Think about a wall. Picture it in your mind. It’s tall and strong, made with whatever infallible material you want. There is no bringing down this wall because it has a solid foundation. This wall represents your marriage. Fibs are tiny cracks in the wall. From afar, you don’t even notice the cracks. You think the wall is strong and can withstand anything. Then, as you approach it to get a better look, you realize with every tiny fib, more and more of the wall cracks and loses stability. A big lie would create a big hole- you can clearly see the problem, and you can usually fix it, if the wall is worth saving. Try repairing a wall with thousands of small cracks. Not only is it close to impossible, but even if you are able to repair the cracks, you may begin to distrust the original integrity of the wall. You question its strength and ability to withstand hard conditions.This is what can happen in a marriage when someone is constantly lying to the other over petty things. It may not seem like it, but that person is slowly and painfully chipping away at the foundation of love, commitment, and truth that the marriage is meant to maintain. From afar, the relationship may look unbreakable, but in reality it is one major crack away from crumbling. Once it crumbles, it may be too difficult to collect all of the pieces to rebuild.

So, what can you do to deal with this issue? I believe the best way to handle this is to figure out why the lies are happening in the first place. This is a time for both people in the marriage to take accountability for what is happening. For me and my husband, the problem is twofold: I can overreact when things don’t go as planned, and my husband hates conflict. So, when an issue arises where he may have to tell me something that could cause a conflict, and deal with my drama, he may lie instead to pacify the situation. Once we figured this out, it meant that both of us had work to do. Now, I am sure it’s obvious, but it should be stated that my only expertise on this matter is that of my own marriage. But, I’ve spent plenty of girls’ nights with friends to know this is an issue in many marriages. There are times when it is still a problem in mine as well; however, it has exponentially improved once we figured out what the underlying issues were.

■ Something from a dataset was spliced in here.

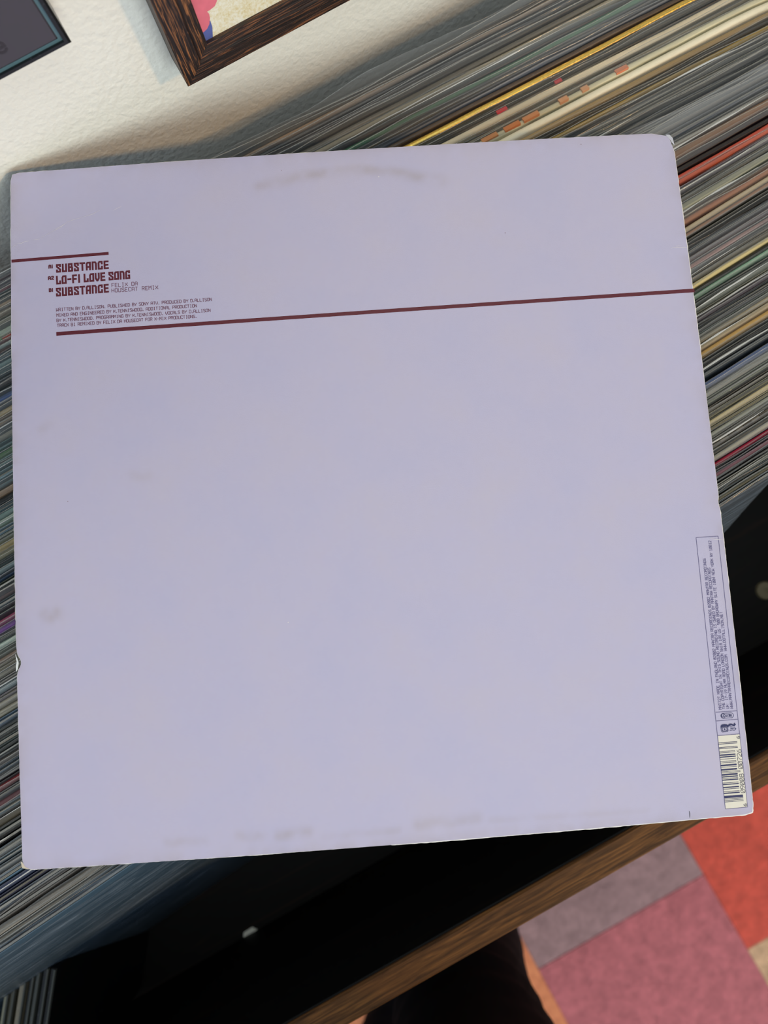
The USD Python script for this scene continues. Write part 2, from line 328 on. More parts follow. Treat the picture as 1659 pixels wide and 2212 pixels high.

Lying is a slippery slope. It may seem like an easy fix in the moment, a way to avoid an argument or disappointment, but it creates a harmful lasting impact. The big problem with little lies is you may never know the damage you are causing. The slow breakage of  trust and respect between you and your spouse, even when unintentional, can create a situation that can’t be fixed. If you are going to take one thing from this post, it’s this: Both people must accept responsibility and agree to work towards total honesty if lying is an issue in your marriage. Once you sit down and figure out why the lies are happening, you can start to rebuild the foundation of trust and love that brought you two together in the first place.